Despite all that, my gut feeling that Missouri was where I should move was confirmed. The whole time I was in SD I could not picture myself living there. It just felt wrong. Missouri felt right. Much of my life has been run by listening to this intuition. I’ve lost it from time to time, and generally lose myself when that happens, but it’s nice to know it’s still there. I just have to be open and listen.

The trip home was a little traumatic. The night before I left, a huge storm came through the area. There I was with a brand new car that didn’t even have it’s permanent plates yet, and no garage. My best friend selflessly gave me her garage, which was humbling. She at least was willing to accept my help with the deductible if her car was damaged. Thankfully, it was not. However, the next day I had to drive home through parts of that same storm. I delayed leaving a little and thought the worst was safely past me. I was wrong. Suddenly I was in pouring rain that was so hard I could barely see the car that was 3-4 car-lengths in front of me. I told myself if I just kept driving, I’d be clear of it in a few miles. Instead it got worse. The only way I could see that car was when it put on its brake lights. I could also see a car 3-4 car lengths behind me. I wanted desperately to pull over, but know that is how pile-ups start. As I counted the passing miles I became more and more terrified. The clouds became heavier and darker until it was almost night out. I had to keep reminding myself it was the middle of the day. I finally saw an old road that had been fenced off, but allowed me to pull my car off the road. Unfortunately, once I looked at the radar, another one of those technoligies that is valuable and I have come to rely on, I could see that if I stayed there, it would only get worse. I was on the leading edge of it, which meant the entire cell would pass over me and then I’d have to drive through it again. My best bet was to get back on the road and drive out of it. Lightning was flashing everywhere. There was probably thunder as well, but the pounding rain was so loud on the car that I couldn’t tell. And I had to pee!

The radar didn’t lie. Within about 5 miles the rain returned to normal spattering. I pulled off to use the restroom, but by the time I got out of the gas station the storm had caught back up with me. Just a few more miles of low-visibility driving and once again I was free of it.

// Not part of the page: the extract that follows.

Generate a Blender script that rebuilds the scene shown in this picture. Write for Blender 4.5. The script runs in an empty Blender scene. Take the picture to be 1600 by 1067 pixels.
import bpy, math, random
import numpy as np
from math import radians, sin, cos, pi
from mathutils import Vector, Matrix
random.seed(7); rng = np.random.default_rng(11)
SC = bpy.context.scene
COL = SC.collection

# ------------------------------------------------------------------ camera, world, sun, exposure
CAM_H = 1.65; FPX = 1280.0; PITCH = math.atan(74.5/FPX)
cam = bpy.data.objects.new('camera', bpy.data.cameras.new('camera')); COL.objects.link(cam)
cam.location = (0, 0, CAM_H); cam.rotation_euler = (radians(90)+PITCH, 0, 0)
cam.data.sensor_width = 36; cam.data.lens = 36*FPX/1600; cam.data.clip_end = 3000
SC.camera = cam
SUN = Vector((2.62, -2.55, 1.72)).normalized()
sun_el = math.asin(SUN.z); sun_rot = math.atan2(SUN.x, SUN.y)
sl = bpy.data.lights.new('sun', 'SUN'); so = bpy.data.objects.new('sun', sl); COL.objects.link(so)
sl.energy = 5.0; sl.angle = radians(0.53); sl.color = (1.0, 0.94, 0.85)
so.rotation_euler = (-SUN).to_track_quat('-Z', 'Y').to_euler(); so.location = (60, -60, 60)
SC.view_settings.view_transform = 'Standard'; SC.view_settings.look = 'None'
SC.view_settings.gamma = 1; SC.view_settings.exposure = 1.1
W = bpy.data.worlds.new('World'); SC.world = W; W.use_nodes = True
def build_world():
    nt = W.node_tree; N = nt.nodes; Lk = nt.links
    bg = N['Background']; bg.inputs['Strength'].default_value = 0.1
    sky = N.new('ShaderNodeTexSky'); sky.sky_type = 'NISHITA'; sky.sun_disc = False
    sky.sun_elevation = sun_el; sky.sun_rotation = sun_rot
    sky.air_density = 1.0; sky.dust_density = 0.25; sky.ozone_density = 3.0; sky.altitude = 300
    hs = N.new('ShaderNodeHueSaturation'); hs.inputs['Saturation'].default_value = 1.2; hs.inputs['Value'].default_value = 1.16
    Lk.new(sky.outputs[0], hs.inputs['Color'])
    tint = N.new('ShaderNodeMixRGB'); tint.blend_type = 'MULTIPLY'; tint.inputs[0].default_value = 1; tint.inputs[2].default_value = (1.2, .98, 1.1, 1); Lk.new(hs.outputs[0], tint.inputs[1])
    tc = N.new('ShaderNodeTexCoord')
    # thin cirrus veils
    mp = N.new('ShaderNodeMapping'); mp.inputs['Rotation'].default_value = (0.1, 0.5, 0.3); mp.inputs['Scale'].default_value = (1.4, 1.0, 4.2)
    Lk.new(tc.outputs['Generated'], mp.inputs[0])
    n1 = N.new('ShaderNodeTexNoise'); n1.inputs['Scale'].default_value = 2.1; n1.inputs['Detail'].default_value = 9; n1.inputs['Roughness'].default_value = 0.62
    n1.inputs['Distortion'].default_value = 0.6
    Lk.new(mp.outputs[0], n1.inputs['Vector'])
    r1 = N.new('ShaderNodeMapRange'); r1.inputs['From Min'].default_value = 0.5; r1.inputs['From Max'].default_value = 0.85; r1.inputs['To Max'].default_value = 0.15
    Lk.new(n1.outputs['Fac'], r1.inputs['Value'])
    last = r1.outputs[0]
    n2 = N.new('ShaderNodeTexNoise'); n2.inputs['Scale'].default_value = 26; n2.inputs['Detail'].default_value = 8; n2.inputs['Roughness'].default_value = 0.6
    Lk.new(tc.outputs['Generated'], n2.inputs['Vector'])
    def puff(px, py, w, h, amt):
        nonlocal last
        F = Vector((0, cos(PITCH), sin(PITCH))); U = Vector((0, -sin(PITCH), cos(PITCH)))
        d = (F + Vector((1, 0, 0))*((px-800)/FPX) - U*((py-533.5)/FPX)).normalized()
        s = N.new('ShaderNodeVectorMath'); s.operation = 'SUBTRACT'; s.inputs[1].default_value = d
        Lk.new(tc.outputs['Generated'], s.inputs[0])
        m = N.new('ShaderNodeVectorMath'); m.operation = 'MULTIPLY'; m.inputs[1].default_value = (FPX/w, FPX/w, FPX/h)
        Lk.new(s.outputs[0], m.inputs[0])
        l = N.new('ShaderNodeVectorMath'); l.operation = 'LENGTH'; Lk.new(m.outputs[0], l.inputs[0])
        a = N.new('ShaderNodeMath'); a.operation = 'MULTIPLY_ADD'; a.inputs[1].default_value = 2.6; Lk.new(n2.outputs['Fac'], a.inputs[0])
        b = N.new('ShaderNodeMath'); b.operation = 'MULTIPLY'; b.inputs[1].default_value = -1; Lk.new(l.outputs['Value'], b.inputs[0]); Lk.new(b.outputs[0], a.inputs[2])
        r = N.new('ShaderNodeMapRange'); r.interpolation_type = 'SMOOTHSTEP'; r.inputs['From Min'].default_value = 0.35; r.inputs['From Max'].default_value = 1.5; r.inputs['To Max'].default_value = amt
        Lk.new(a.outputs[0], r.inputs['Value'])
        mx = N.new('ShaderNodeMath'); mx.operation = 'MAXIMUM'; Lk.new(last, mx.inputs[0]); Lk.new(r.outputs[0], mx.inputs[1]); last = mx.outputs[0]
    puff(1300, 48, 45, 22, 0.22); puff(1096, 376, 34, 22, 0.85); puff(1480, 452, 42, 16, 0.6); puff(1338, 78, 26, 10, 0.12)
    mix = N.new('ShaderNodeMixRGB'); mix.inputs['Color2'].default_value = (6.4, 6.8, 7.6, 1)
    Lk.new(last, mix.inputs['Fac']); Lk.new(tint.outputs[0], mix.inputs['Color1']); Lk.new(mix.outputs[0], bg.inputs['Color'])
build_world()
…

It seemed to chase me the whole way home and finally caught up about midnight that night when I was safely in bed.

I missed weather in California, and I guess mother nature is having a good laugh at me now. I had forgotten that weather could also be frightening and deadly. Then again, that’s part of what makes life exciting. Adventures are adventures because there is danger, otherwise it’s just a walk in the park.

I’ve had enough adventure for the moment. This trip seemed to mark the end of “moving” in my head – like the last box I had to check before I could say I was here. For the next few weeks I hope to settle in, write, and find my groove here. Normal life sure feels good when you survive the adventures!